[phenixbb] Geometry Restraints - Anisotropic truncation

[Pavel Afonine]

Hi Frank,

>> we discussed this with Randy the other day.. A couple of copy-pasts from
>> that discussion:
>>
>> In general, given highly anisotropic data set:
>>
>> 1) maps calculated using all (unmodified) data by phenix.refine,
>> phenix.maps and similar tools are better than maps calculated using
>> anisotropy truncated data. So, yes, for the purpose of map calculation
>> there is no need to do anything: Phenix map calculation tools deal with
>> anisotropy very well.
> How did you define "better"?

oh, totally ad hoc: looks better so one can build more model into it, 
for example. Continuous blobs get deconvoluted such that you can see 
main and side chains, for example. etc. I looked quite a bit at such 
maps and that's the impression I got.
No, I meant just comparing with and without anisotropy truncation 
without any filling of missing Fobs.

> If there are a lot of reflections without signal, that makes them 
> essentially missing, so by including them, you're effectively filling 
> in for those reflections with only DFc.  If anisotropy is very strong 
> (i.e. many missing reflections), does that not introduce very 
> significant model bias?  The maps would look cleaner, though.
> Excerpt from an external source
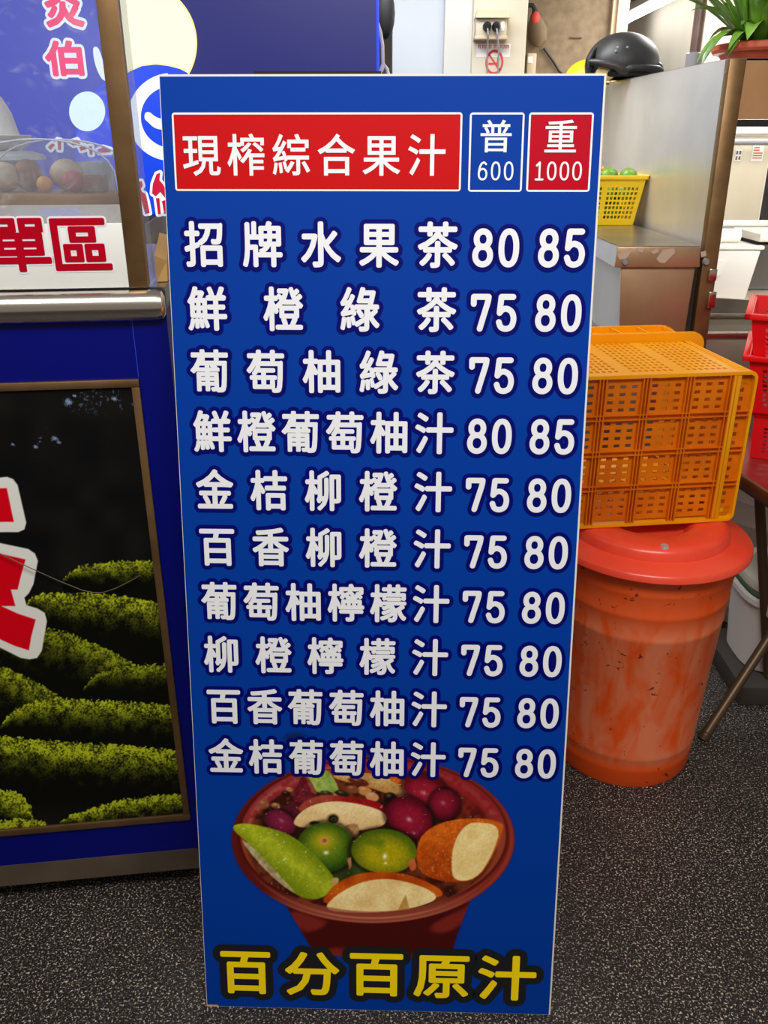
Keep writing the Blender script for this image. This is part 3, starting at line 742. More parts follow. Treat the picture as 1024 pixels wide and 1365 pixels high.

That's a different story. If you do anisotropy truncation then in case 
of severe anisotropy there will be lots of removed weak Fobs, which will 
be subsequently filled in with DFc, and such maps will have a better 
chance to be more model biased. However, phenix.refine always creates 
two 2mFo-DFc maps: with and without filling missing Fobs, so you can 
quickly compare them and get an idea.

>> 2) phenix.refine refinement may fail if one uses original anisotropic
>> data set. This is probably because the ML target does not use
>> experimental sigmas (and anisotropy correction by UCLA server is nothing
>> but Miller index dependent removing the data by sigma criterion - yeah,
>> that old well criticized practice of throwing away the data that you
>> worked hard to measure!). May be using sigmas in ML calculation could
>> solve the problem but that has to be proved.
> If there are large swathes of reciprocal space without signal - I 
> don't see why shouldn't that be excluded?  Tossing out individual 
> reflections is of course silly, but what's wrong with trimming down 
> the edges of the elipsoid?

Well, I guess the thing is that it's not entirely "no signal", but 
rather a little of weak signal buried in noise, which may be better than 
nothing if treated properly. The last bit here, "treated properly", is 
important one and probably should be addressed as part of methodology 
improvements.
But may be you are just right - may be including that signal would not 
change anything visibly, or may be (likely) it's case-dependent. I'm not 
aware of anyone done this kind of study systematically.

Pavel